Senator Jeff Bingaman, Democrat of New Mexico, the chairman of the
Energy Committee and the Senate bill's main author, has opposed big
government support for coal-to-liquid fuels. But House Democrats have
already included coal measures in early drafts of their energy bill.
A second fight will be over increased fuel-economy requirements for
cars and light trucks. The Senate bill would require that cars, pickup
trucks and sport utility vehicles have a combined average mileage of
35 miles per gallon by 2020. The current requirement is 27.5 miles per
gallon for cars and 24 miles per gallon for light trucks.
Car manufacturers are fiercely fighting the measure, though they have
agreed to the general call for higher fuel-economy requirements. The
manufacturers are insisting that light trucks and sport utility
vehicles be allowed to meet a lower mileage standard.
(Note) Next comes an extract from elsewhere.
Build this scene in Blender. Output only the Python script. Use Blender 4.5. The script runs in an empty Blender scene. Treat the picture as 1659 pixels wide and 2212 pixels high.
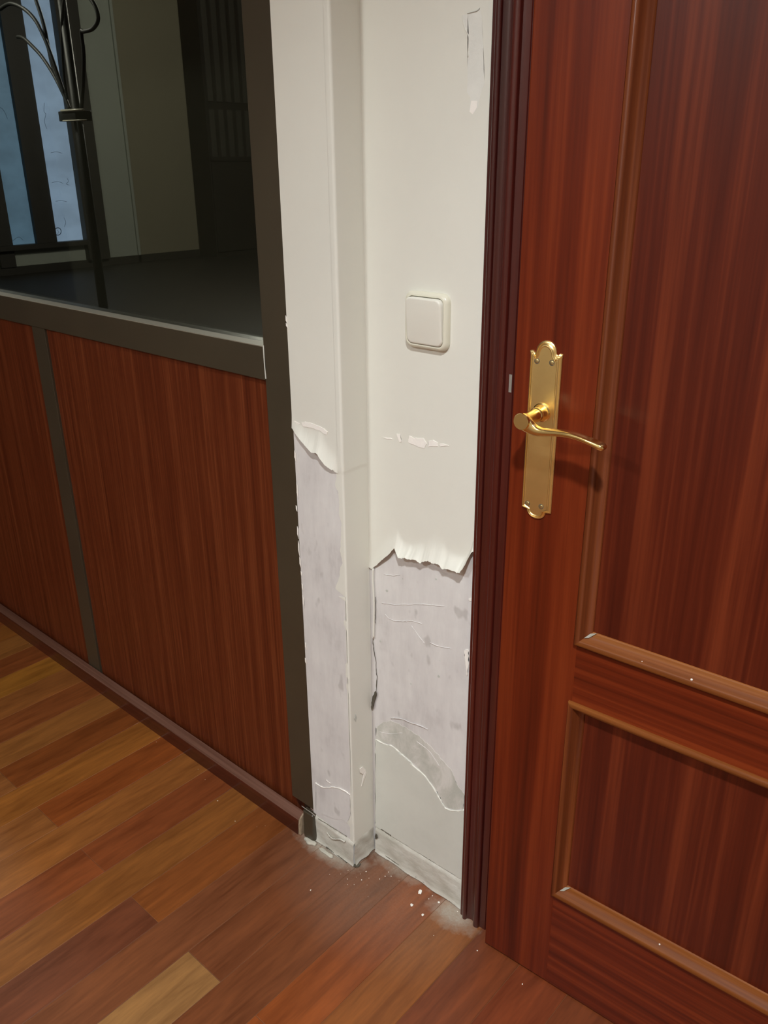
import bpy, bmesh, math, random
import numpy as np
from mathutils import Vector, Matrix

random.seed(7)
# ------------------------------------------------------------------ camera, world, lights, exposure
SC = bpy.context.scene
COL = SC.collection
F = 1805.6235
PX, PY = 829.5, 1106.0
H = 1.32
R = np.array([[0.74691984, -0.25039469, 0.6159653],
              [0.66485497, 0.2936048, -0.68685085],
              [-0.00886657, 0.92255012, 0.3857754]])
cd = bpy.data.cameras.new('camera')
cam = bpy.data.objects.new('camera', cd)
COL.objects.link(cam)
cd.sensor_fit = 'VERTICAL'
cd.sensor_height = 36.0
cd.sensor_width = 27.0
cd.lens = F / 2212.0 * 36.0
cd.clip_start = 0.02
M4 = Matrix([list(R[i]) + [0] for i in range(3)] + [[0, 0, 0, 1]])
M4.translation = Vector((0, 0, H))
cam.matrix_world = M4
SC.camera = cam

w = bpy.data.worlds.new('world')
SC.world = w
w.use_nodes = True
w.node_tree.nodes['Background'].inputs[0].default_value = (0.55, 0.6, 0.7, 1)
w.node_tree.nodes['Background'].inputs[1].default_value = 0.05

SC.view_settings.view_transform = 'Standard'
SC.view_settings.look = 'None'
SC.view_settings.gamma = 1.0
SC.view_settings.use_curve_mapping = False
SC.view_settings.exposure = 0.0


def lamp(name, loc, power, size, color, shape='DISK', rot=(0, 0, 0), spread=180):
    l = bpy.data.lights.new(name, 'AREA')
    l.shape = shape
    l.size = size
    if shape == 'RECTANGLE':
        l.size, l.size_y = size
    l.energy = power
    l.color = color
    l.spread = math.radians(spread)
    o = bpy.data.objects.new(name, l)
    o.location = loc
    o.rotation_euler = rot
    COL.objects.link(o)
    return o


LAMP = (0.08, -0.15, 2.44)
FILL_LAMP = (-1.1, -1.3, 2.44)
lamp('hall_downlight_light', LAMP, 34.5, 0.12, (0.95, 0.985, 1.0), spread=124)
lamp('hall_fill_light', FILL_LAMP, 34, 0.30, (0.94, 0.985, 1.0))  # added fill lamp, no such source known in the hall
for loc_, en_ in (((-5.6, 1.9, 3.0), 300), ((-6.4, 6.0, 3.2), 850)):  # added lights without a fixture, to brighten the hall beyond the glass
    pl = bpy.data.lights.new('back_hall_fill', 'POINT')
    pl.energy = en_
    pl.shadow_soft_size = 0.2
    pl.color = (1.0, 0.95, 0.87)
    plo = bpy.data.objects.new('back_hall_fill', pl)
    plo.location = loc_
    COL.objects.link(plo)


# ------------------------------------------------------------------ unprojection of points read off the photograph
def ray(p):
    return R @ np.array([p[0] - PX, -(p[1] - PY), -F])


def onY(p, y):
    r = ray(p)
    r = r * y / r[1]
    return Vector((r[0], r[1], r[2] + H))


def onX(p, x):
    r = ray(p)
    r = r * x / r[0]
    return Vector((r[0], r[1], r[2] + H))


def onZ(p, z=0.0):
    r = ray(p)
    r = r * (z - H) / r[2]
    return Vector((r[0], r[1], r[2] + H))


# ------------------------------------------------------------------ mesh helpers
def obj(name, bm, mats, parent=None, smooth=False, **props):
    me = bpy.data.meshes.new(name)
    bmesh.ops.recalc_face_normals(bm, faces=bm.faces)
    bm.to_mesh(me)
    bm.free()
    if not isinstance(mats, (list, tuple)):
        mats = [mats]
    for m in mats:
        me.materials.append(m)
    if smooth:
        for p in me.polygons:
            p.use_smooth = True
    o = bpy.data.objects.new(name, me)
    COL.objects.link(o)
    if parent:
        o.parent = parent
    for k, v in props.items():
        o[k] = v
    return o


def box(bm, x0, x1, y0, y1, z0, z1, bevel=0.0, mi=0, seg=2):
    r = bmesh.ops.create_cube(bm, size=1.0)
    vs = r['verts']
    for v in vs:
        v.co = Vector(((x0 + x1) / 2 + v.co.x * (x1 - x0), (y0 + y1) / 2 + v.co.y * (y1 - y0), (z0 + z1) / 2 + v.co.z * (z1 - z0)))
    fs = list({f for v in vs for f in v.link_faces})
    for f in fs:
        f.material_index = mi
    if bevel > 0:
        es = list({e for v in vs for e in v.link_edges})
        bmesh.ops.bevel(bm, geom=es, offset=bevel, segments=seg, affect='EDGES', profile=0.6)
    return bm


def bx(*a, **k):
    return box(bmesh.new(), *a, **k)


def prism(bm, pts, thick, axis='Y', mi=0):
    """closed outline pts (Vectors on a plane) given thickness along -Y (towards the room) or a vector."""
    d = Vector(thick) if not isinstance(thick, (int, float)) else Vector((0, -thick, 0))
    a = [bm.verts.new(p) for p in pts]
    b = [bm.verts.new(p + d) for p in pts]
    n = len(pts)
    fs = []
    fs.append(bm.faces.new(b))
    fs.append(bm.faces.new(list(reversed(a))))
    for i in range(n):
        j = (i + 1) % n
        fs.append(bm.faces.new([a[i], a[j], b[j], b[i]]))
    for f in fs:
        f.material_index = mi
    bmesh.ops.triangulate(bm, faces=fs[:2])
    return bm


def ragged(pts, step=0.004, amp=0.0009):
    out = []
    n = len(pts)
    for i in range(n):
        a, b = pts[i], pts[(i + 1) % n]
        k = max(1, int((b - a).length / step))
        for j in range(k):
            p = a.lerp(b, j / k)
            out.append(p + Vector((random.uniform(-amp, amp), 0, random.uniform(-amp, amp))))
    return out


def tube(bm, pts, rad, n=10, cap=True):
    """round tube through pts; rad number or list."""
    pts = [Vector(p) for p in pts]
    m = len(pts)
    rs = rad if isinstance(rad, (list, tuple)) else [rad] * m
    up = Vector((0, 1, 0))
    rings = []
    for i, p in enumerate(pts):
        t = (pts[min(i + 1, m - 1)] - pts[max(i - 1, 0)]).normalized()
        a = t.cross(up)
        if a.length < 0.1:
            a = t.cross(Vector((1, 0, 0)))
        a.normalize()
        b = t.cross(a).normalized()
        rings.append([bm.verts.new(p + (a * math.cos(k * 2 * math.pi / n) + b * math.sin(k * 2 * math.pi / n)) * rs[i]) for k in range(n)])
    for i in range(m - 1):
        for k in range(n):
            bm.faces.new([rings[i][k], rings[i][(k + 1) % n], rings[i + 1][(k + 1) % n], rings[i + 1][k]])
    if cap:
        bm.faces.new(list(reversed(rings[0])))
        bm.faces.new(rings[-1])
    return bm


def spline(pts, k=6):
    pts = [Vector(p) for p in pts]
    out = []
    n = len(pts)
    for i in range(n - 1):
        p0, p1, p2, p3 = pts[max(i - 1, 0)], pts[i], pts[i + 1], pts[min(i + 2, n - 1)]
        for j in range(k):
            t = j / k
            out.append(0.5 * ((2 * p1) + (p2 - p0) * t + (2 * p0 - 5 * p1 + 4 * p2 - p3) * t * t + (3 * p1 - p0 - 3 * p2 + p3) * t ** 3))
    out.append(pts[-1])
    return out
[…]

House Democrats are bogged down in a major intraparty battle over a
related issue. A bill drafted by two Democrats, Representative Rick
Boucher of Virginia and Representative John D. Dingell of Michigan,
the chairman of the Energy and Commerce Committee, would reverse a
Supreme Court ruling that directed the Environmental Protection Agency
to regulate carbon dioxide as a pollutant.
The draft bill has set off a furor among lawmakers, governors and
attorneys general from California and 11 other states that want to
impose tough new restrictions on emissions of carbon dioxide.
A third big fight is likely over a section in Mr. Bingaman's bill that
would create a "renewable energy standard" for electric utilities by
requiring them to produce 15 percent of their power from renewable
sources of energy by 2020.
Electric utilities and coal producers are opposed. Senator Pete V.
Domenici of New Mexico, the ranking Republican on the Energy
Committee, is expected to offer a substitute "clean energy" standard
that would allow utilities to use nuclear and "clean coal"
technologies to meet their requirements.